The request.
Transcribe the data in full and exactly, omitting any pictures.

Recorded data.

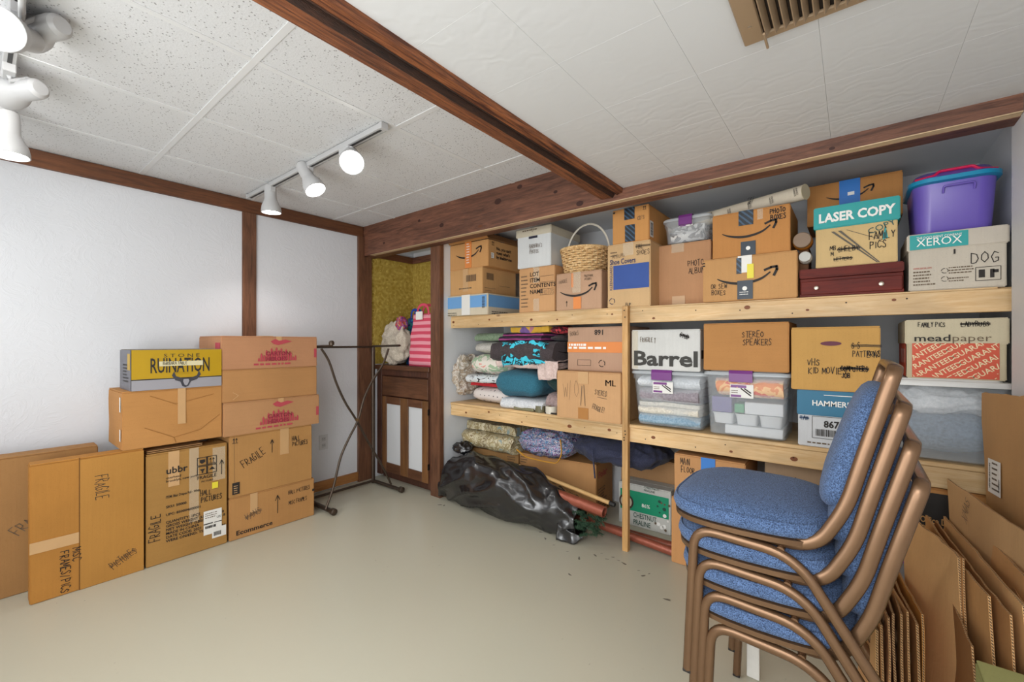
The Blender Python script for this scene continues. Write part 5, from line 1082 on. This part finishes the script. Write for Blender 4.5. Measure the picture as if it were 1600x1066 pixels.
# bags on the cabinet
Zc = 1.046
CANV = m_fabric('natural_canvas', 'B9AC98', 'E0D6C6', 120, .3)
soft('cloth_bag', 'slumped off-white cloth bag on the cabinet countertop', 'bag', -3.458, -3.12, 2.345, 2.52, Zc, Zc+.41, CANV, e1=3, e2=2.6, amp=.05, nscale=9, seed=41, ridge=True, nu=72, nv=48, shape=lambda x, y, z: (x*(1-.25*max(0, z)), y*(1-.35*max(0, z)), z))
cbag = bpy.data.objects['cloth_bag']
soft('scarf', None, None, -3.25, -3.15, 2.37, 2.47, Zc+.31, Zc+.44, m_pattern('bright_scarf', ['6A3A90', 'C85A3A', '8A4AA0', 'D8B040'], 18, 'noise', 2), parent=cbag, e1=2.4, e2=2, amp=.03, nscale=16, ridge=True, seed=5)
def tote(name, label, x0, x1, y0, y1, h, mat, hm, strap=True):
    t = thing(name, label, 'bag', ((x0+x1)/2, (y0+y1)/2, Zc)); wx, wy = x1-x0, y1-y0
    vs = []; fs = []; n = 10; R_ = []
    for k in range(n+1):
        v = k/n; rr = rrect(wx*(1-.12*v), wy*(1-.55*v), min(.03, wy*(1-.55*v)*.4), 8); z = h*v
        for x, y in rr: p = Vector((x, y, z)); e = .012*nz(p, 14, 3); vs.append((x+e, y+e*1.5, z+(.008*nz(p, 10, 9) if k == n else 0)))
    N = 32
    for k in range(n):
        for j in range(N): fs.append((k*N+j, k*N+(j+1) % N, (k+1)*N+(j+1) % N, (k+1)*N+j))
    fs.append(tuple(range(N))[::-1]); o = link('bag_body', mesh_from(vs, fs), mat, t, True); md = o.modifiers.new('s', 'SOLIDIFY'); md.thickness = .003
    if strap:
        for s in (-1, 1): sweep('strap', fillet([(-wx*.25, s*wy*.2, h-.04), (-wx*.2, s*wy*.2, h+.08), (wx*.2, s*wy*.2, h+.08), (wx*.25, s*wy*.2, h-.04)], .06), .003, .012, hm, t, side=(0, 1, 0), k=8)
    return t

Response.
The Blender Python script for this scene continues. Write part 5, from line 1082 on. This part finishes the script. Write for Blender 4.5. Measure the picture as if it were 1600x1066 pixels.
# bags on the cabinet
Zc = 1.046
CANV = m_fabric('natural_canvas', 'B9AC98', 'E0D6C6', 120, .3)
soft('cloth_bag', 'slumped off-white cloth bag on the cabinet countertop', 'bag', -3.458, -3.12, 2.345, 2.52, Zc, Zc+.41, CANV, e1=3, e2=2.6, amp=.05, nscale=9, seed=41, ridge=True, nu=72, nv=48, shape=lambda x, y, z: (x*(1-.25*max(0, z)), y*(1-.35*max(0, z)), z))
cbag = bpy.data.objects['cloth_bag']
soft('scarf', None, None, -3.25, -3.15, 2.37, 2.47, Zc+.31, Zc+.44, m_pattern('bright_scarf', ['6A3A90', 'C85A3A', '8A4AA0', 'D8B040'], 18, 'noise', 2), parent=cbag, e1=2.4, e2=2, amp=.03, nscale=16, ridge=True, seed=5)
def tote(name, label, x0, x1, y0, y1, h, mat, hm, strap=True):
    t = thing(name, label, 'bag', ((x0+x1)/2, (y0+y1)/2, Zc)); wx, wy = x1-x0, y1-y0
    vs = []; fs = []; n = 10; R_ = []
    for k in range(n+1):
        v = k/n; rr = rrect(wx*(1-.12*v), wy*(1-.55*v), min(.03, wy*(1-.55*v)*.4), 8); z = h*v
        for x, y in rr: p = Vector((x, y, z)); e = .012*nz(p, 14, 3); vs.append((x+e, y+e*1.5, z+(.008*nz(p, 10, 9) if k == n else 0)))
    N = 32
    for k in range(n):
        for j in range(N): fs.append((k*N+j, k*N+(j+1) % N, (k+1)*N+(j+1) % N, (k+1)*N+j))
    fs.append(tuple(range(N))[::-1]); o = link('bag_body', mesh_from(vs, fs), mat, t, True); md = o.modifiers.new('s', 'SOLIDIFY'); md.thickness = .003
    if strap:
        for s in (-1, 1): sweep('strap', fillet([(-wx*.25, s*wy*.2, h-.04), (-wx*.2, s*wy*.2, h+.08), (wx*.2, s*wy*.2, h+.08), (wx*.25, s*wy*.2, h-.04)], .06), .003, .012, hm, t, side=(0, 1, 0), k=8)
    return t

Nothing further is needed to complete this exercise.